The lot of the French host of juvenile Crusaders was even more disastrous. Headed by Stephen, borne in state in a tapestried waggon, they arrived at Marseilles, where some merchants, professing unbounded admiration of their heroic piety, offered them a gratuitous passage to Palestine. Of course the bewildered children, utterly at a loss how to proceed, gladly accepted both admiration and offer. They are said to have embarked in seven ships, so scanty an allowance of room for 30,000 passengers, of- whatever growth, as to induce a hope that the numbers may be somewhat exaggerated.
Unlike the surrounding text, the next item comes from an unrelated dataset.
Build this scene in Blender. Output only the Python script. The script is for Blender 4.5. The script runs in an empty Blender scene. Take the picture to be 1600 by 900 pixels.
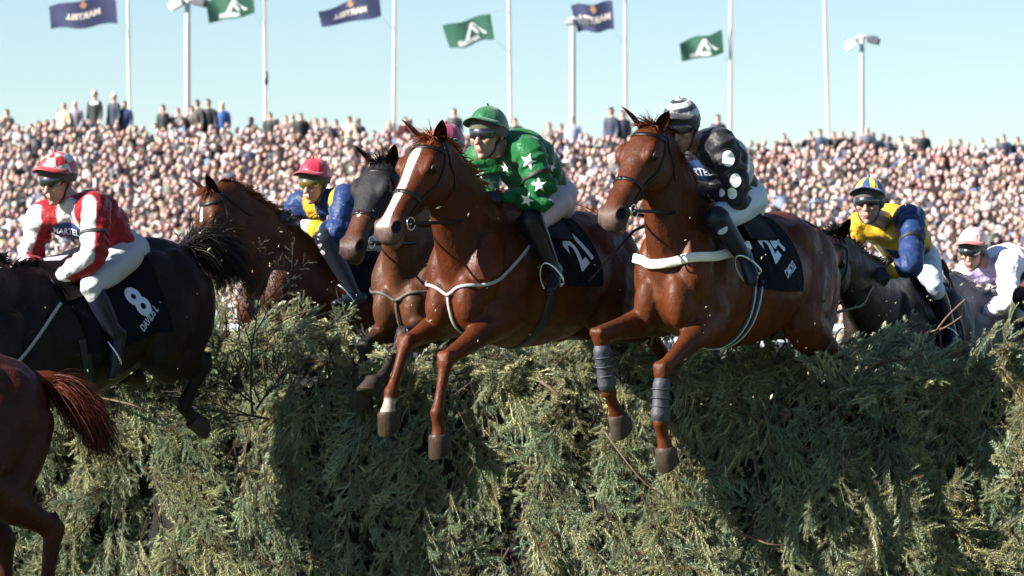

Of these seven ships two were wrecked off Sardinia, when every, soul on board perished, and those so lost were the least unfortunate  amongst the shepherd boy’s host. For the merchants, whose fair show of disinterested kindness and piety had entrapped the poor children on board their ships, carried their dupes to Africa, where they sold them into Moslem slavery. Slaves being then held to be lawful merchandize, and the ever repeated papal bulls and decrees of Councils, against selling Christians to the Heathen, showing the practice to be common, the crime of these Marseilles merchants, how abominably atrocious soever, is less incredible than, at first sight, it appears. There is reason to hope that these traitorous, kidnapping slave-dealers were afterwards caught and severely punished by Frederic II.